DOJ sends a hate-crimes lawyer to Iowa to help prosecution in murder of gender-fluid student
Attorney General Jeff Sessions is sending a hate-crimes lawyer to Iowa to help local prosecutors in their case against a man accused of murdering a high-school student.
The Justice Department lawyer, Christopher Perras, will act as a county prosecutor in the shooting death of 16-year-old Kedarie Johnson, who was killed in March 2016, report the New York Times and the Des Moines Register. The defendant is Jorge “Lumni” Sanders-Galvez.
Johnson’s mother told the Des Moines Register that her son liked to dress in women’s clothes and sometimes used the name Kandicee. But she said Johnson preferred the pronoun “he” and didn’t specifically identify as transgender.

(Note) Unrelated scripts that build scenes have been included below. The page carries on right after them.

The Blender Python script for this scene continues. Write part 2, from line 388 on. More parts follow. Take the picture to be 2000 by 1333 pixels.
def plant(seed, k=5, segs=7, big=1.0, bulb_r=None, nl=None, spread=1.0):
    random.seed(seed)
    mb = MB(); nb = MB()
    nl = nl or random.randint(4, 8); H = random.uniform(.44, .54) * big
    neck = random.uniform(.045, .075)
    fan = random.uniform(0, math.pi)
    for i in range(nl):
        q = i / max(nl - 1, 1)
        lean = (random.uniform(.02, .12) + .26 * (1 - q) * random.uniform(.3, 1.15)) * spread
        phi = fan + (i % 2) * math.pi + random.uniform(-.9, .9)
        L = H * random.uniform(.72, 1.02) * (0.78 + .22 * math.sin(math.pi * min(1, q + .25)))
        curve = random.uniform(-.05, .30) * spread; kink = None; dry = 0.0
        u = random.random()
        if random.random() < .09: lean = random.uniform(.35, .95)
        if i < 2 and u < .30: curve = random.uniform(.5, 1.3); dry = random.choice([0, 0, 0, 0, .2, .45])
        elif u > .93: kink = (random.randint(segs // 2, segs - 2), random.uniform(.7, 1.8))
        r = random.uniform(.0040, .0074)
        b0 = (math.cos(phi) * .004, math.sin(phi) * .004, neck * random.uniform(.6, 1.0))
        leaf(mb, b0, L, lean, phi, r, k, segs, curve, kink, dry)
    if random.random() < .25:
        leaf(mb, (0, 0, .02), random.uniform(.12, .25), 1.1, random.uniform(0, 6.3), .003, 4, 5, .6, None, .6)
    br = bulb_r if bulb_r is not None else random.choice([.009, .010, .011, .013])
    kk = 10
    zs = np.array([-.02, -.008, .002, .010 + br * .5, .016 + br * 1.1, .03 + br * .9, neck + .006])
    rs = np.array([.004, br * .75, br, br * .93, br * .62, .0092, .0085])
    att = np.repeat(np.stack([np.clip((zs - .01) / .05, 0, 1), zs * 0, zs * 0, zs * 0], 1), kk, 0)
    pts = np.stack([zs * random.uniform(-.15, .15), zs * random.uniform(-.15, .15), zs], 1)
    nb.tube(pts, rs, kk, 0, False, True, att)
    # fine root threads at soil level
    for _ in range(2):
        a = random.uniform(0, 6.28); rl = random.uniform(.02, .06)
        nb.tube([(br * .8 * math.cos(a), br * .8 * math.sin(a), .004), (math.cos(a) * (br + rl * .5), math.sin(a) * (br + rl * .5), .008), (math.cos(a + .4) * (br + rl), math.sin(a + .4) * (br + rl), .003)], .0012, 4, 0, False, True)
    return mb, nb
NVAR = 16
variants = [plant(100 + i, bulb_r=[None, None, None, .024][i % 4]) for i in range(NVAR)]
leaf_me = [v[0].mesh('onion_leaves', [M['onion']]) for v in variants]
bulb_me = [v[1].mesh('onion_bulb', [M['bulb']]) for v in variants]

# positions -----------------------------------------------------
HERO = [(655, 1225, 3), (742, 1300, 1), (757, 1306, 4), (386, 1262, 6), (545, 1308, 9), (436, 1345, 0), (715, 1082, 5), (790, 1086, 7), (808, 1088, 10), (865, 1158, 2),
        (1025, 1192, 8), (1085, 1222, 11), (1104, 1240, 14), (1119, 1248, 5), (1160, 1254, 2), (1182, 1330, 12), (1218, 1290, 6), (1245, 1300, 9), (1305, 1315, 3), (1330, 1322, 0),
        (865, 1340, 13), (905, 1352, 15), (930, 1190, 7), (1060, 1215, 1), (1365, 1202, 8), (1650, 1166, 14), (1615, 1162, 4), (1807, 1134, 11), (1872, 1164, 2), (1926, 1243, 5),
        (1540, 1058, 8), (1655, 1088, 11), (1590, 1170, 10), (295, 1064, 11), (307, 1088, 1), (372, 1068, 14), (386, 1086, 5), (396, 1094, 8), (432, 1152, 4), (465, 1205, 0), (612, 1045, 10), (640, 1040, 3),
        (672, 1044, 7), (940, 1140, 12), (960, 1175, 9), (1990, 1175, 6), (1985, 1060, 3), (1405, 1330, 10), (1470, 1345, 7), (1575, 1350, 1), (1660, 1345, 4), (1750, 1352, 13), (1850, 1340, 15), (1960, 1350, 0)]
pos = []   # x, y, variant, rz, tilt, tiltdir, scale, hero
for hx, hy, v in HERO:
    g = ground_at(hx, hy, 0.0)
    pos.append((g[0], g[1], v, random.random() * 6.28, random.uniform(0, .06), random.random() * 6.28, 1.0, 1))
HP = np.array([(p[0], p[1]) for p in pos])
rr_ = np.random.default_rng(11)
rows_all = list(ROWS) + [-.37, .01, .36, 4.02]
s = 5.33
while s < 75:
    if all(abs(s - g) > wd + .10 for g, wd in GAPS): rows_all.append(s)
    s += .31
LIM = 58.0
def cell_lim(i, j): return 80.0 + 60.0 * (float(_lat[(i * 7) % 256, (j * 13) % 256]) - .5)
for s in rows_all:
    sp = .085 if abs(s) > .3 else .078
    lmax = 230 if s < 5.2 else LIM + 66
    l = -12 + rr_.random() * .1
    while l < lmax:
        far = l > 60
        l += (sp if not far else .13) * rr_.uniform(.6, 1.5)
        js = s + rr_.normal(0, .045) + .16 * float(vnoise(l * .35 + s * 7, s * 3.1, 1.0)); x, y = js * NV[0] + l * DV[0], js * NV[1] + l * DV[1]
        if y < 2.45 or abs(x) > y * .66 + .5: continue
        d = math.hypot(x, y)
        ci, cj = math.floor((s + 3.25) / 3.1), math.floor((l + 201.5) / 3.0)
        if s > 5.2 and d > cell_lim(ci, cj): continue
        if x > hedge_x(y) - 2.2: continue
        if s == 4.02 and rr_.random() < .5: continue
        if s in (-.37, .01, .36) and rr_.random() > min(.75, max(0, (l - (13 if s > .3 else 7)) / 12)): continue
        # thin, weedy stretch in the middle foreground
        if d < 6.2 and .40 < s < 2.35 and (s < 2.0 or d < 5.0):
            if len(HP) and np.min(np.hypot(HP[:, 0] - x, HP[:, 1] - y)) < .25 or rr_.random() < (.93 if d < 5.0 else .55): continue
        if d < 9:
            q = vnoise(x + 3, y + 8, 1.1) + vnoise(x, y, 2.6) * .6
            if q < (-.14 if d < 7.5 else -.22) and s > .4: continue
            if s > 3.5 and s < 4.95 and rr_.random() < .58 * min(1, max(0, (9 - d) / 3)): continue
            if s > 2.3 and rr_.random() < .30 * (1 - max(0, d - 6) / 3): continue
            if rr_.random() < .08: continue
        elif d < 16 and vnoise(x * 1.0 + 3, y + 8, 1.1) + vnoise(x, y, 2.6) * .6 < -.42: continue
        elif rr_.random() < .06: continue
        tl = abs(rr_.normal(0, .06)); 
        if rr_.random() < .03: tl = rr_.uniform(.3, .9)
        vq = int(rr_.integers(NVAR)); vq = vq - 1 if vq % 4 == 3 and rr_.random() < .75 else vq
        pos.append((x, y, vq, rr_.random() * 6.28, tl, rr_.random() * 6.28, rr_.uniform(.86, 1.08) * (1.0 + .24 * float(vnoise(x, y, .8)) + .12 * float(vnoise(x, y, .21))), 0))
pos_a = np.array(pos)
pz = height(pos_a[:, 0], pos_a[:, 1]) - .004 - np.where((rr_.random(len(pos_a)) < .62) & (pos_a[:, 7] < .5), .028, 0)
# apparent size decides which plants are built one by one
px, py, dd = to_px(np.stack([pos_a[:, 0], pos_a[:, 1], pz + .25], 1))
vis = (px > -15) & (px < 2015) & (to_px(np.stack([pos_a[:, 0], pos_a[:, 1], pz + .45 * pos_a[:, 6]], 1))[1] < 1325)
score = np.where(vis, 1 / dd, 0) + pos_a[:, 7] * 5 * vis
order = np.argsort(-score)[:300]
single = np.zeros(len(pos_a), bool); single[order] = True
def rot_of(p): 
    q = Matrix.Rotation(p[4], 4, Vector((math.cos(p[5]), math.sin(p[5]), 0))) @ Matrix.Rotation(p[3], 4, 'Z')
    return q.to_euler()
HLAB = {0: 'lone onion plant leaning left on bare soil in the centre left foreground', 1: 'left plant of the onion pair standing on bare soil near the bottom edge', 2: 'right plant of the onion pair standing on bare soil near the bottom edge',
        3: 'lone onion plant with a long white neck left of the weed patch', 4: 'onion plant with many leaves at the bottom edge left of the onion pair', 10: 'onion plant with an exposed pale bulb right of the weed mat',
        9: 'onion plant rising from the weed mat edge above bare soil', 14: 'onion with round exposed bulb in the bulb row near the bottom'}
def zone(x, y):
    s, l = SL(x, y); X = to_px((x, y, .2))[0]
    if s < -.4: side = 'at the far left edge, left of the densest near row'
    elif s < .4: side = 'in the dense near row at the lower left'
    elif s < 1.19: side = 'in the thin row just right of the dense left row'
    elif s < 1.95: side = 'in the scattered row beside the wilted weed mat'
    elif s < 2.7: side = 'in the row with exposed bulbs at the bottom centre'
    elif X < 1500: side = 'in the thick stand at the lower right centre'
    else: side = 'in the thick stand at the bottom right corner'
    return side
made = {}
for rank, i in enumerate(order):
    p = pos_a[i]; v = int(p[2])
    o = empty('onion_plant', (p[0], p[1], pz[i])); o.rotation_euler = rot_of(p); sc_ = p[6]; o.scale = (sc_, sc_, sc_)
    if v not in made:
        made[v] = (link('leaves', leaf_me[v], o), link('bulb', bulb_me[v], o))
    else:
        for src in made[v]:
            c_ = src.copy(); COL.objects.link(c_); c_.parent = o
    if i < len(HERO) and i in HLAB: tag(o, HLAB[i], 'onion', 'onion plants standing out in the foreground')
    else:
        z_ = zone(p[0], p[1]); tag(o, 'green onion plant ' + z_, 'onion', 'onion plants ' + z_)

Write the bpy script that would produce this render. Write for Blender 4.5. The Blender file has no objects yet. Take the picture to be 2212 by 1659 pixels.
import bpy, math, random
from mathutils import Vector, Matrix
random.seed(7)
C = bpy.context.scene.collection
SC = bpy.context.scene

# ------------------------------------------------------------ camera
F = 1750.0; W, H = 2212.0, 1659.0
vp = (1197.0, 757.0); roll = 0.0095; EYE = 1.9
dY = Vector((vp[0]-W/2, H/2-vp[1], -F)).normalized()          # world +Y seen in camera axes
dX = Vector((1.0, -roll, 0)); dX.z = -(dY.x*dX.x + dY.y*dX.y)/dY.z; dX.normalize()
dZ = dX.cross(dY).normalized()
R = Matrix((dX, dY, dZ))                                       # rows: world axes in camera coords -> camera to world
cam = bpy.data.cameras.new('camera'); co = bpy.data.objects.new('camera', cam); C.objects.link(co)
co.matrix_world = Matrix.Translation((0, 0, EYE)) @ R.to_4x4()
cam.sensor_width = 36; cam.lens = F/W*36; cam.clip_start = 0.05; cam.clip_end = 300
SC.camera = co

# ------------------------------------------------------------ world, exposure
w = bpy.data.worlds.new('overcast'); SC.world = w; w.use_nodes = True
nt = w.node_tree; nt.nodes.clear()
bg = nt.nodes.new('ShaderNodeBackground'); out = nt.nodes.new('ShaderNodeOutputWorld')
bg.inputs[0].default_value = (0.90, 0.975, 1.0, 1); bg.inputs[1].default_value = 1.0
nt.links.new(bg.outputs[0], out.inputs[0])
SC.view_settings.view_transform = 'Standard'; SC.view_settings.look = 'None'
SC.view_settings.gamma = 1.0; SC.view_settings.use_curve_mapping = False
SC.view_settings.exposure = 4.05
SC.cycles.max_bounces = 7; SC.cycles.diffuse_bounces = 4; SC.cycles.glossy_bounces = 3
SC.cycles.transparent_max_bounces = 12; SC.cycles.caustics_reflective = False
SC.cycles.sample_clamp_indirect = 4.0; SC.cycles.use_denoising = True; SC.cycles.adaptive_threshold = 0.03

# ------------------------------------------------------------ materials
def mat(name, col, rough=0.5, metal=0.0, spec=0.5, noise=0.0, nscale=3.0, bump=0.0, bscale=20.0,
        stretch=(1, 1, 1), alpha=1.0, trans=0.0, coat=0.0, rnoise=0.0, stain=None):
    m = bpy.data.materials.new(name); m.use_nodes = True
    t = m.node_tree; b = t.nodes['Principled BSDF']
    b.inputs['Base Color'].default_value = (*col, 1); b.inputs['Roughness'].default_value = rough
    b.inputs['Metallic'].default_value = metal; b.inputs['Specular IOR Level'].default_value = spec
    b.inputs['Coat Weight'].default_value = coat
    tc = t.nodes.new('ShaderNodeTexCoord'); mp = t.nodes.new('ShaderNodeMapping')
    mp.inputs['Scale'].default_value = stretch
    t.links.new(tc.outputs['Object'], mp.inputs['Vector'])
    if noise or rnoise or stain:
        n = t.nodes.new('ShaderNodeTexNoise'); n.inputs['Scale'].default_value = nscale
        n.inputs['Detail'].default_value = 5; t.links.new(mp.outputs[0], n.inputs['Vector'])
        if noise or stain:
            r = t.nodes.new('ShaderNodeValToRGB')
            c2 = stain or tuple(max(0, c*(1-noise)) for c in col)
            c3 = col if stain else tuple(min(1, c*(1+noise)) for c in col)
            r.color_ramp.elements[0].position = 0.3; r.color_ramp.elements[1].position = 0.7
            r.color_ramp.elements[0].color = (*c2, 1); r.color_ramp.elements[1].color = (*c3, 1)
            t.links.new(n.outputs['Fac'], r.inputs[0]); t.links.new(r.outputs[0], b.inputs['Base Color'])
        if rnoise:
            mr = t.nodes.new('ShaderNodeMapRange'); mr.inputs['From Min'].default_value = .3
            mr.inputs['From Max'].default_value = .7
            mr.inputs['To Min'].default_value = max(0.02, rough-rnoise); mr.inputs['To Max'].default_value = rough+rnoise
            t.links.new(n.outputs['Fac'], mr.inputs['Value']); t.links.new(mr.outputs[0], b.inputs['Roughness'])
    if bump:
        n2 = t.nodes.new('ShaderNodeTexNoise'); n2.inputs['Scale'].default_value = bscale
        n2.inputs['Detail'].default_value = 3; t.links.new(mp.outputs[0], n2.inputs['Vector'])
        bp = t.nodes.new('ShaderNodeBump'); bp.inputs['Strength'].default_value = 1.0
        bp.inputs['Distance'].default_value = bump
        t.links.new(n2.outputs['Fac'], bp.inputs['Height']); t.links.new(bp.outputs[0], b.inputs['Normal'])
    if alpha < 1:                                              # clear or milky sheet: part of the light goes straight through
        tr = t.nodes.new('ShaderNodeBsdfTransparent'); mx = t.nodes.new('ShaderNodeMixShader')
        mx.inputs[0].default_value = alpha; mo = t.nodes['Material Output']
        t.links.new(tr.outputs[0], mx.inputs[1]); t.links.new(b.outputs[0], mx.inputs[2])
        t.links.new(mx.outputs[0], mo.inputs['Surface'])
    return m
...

According to the Times, Sessions “is sending a signal that he has made a priority of fighting violence against transgender people individually, even as he has rolled back legal protections for them collectively.”
Sessions and his Justice Department have taken the position that Title VII of the Civil Rights Act doesn’t bar workplace discrimination based on sexual orientation or gender identity.
But Sessions has spoken out against white supremacist violence and hate crimes, and has initiated several hate-crimes cases, including a case against a man accused in a mosque arson, the article reports.
Des Moines County Attorney Amy Beavers told the Des Moines Register that federal authorities are investigating the case as a hate crime and “would like to be part of the state case for seamless prosecution, should an indictment in federal court be handed down.”